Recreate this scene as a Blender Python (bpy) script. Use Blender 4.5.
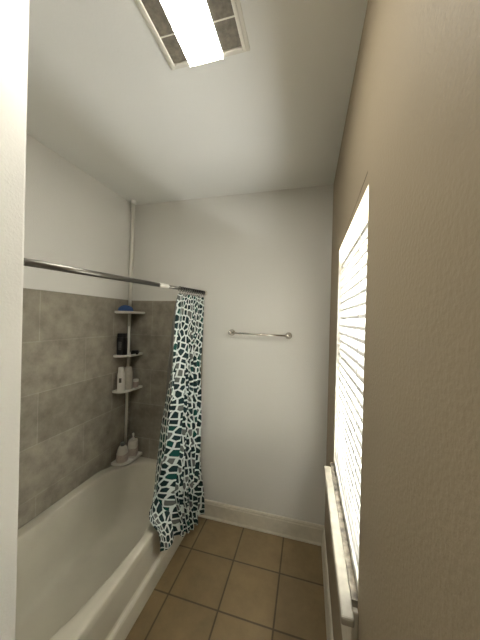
import bpy, bmesh, math, random
from mathutils import Vector, Matrix
random.seed(4)
for o in list(bpy.data.objects): bpy.data.objects.remove(o, do_unlink=True)
SC = bpy.context.scene
COL = SC.collection
PI = math.pi

# ------------------------------------------------------------------ camera, sky, daylight, exposure
D, H, HC = 2.029, 1.6894, 2.721            # back wall distance, eye height, ceiling height
XL, XR = -1.580, 0.160                     # left wall, window wall
yaw, pitch, roll, fpx = -0.2606, -0.0036, 0.0253, 254.69
cy, sy, cp, sp = math.cos(yaw), math.sin(yaw), math.cos(pitch), math.sin(pitch)
fwd = Vector((sy * cp, cy * cp, sp)); r0 = Vector((cy, -sy, 0)); u0 = r0.cross(fwd)
rgt = r0 * math.cos(roll) + u0 * math.sin(roll); upv = u0 * math.cos(roll) - r0 * math.sin(roll)
cam_d = bpy.data.cameras.new('camera'); cam = bpy.data.objects.new('camera', cam_d); COL.objects.link(cam)
cam_d.sensor_fit = 'HORIZONTAL'; cam_d.sensor_width = 36; cam_d.lens = 36 * fpx / 480; cam_d.clip_start = 0.02
M4 = Matrix.Identity(4)
for i in range(3):
    M4[i][0], M4[i][1], M4[i][2] = rgt[i], upv[i], -fwd[i]
M4[2][3] = H
cam.matrix_world = M4
SC.camera = cam
SC.view_settings.view_transform = 'Standard'; SC.view_settings.look = 'None'
SC.view_settings.gamma = 1; SC.view_settings.use_curve_mapping = False
SC.view_settings.exposure = 0.47

W = bpy.data.worlds.new('sky'); SC.world = W; W.use_nodes = True
bg = W.node_tree.nodes['Background']; bg.inputs[0].default_value = (0.86, 0.94, 1.0, 1); bg.inputs[1].default_value = 0.5

def area(name, loc, rot, sx, sz, power, col):
    l = bpy.data.lights.new(name, 'AREA'); l.shape = 'RECTANGLE'; l.size = sx; l.size_y = sz; l.energy = power; l.color = col
    o = bpy.data.objects.new(name, l); COL.objects.link(o); o.location = loc; o.rotation_euler = rot
    return o
# daylight arriving at the window from the open ground and sky outside
area('daylight', (1.25, 1.15, 0.50), (0, PI / 2 + 0.35, 0), 1.8, 2.6, 890, (0.985, 0.99, 0.965))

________

◆ **Instructions for the task**: Exactly as they appear, print the lines of the listing above from its first line through the line that contains "PI = math.pi", minus the pictures.

◆ **Exercise answer**:
Recreate this scene as a Blender Python (bpy) script. Use Blender 4.5.
import bpy, bmesh, math, random
from mathutils import Vector, Matrix
random.seed(4)
for o in list(bpy.data.objects): bpy.data.objects.remove(o, do_unlink=True)
SC = bpy.context.scene
COL = SC.collection
PI = math.pi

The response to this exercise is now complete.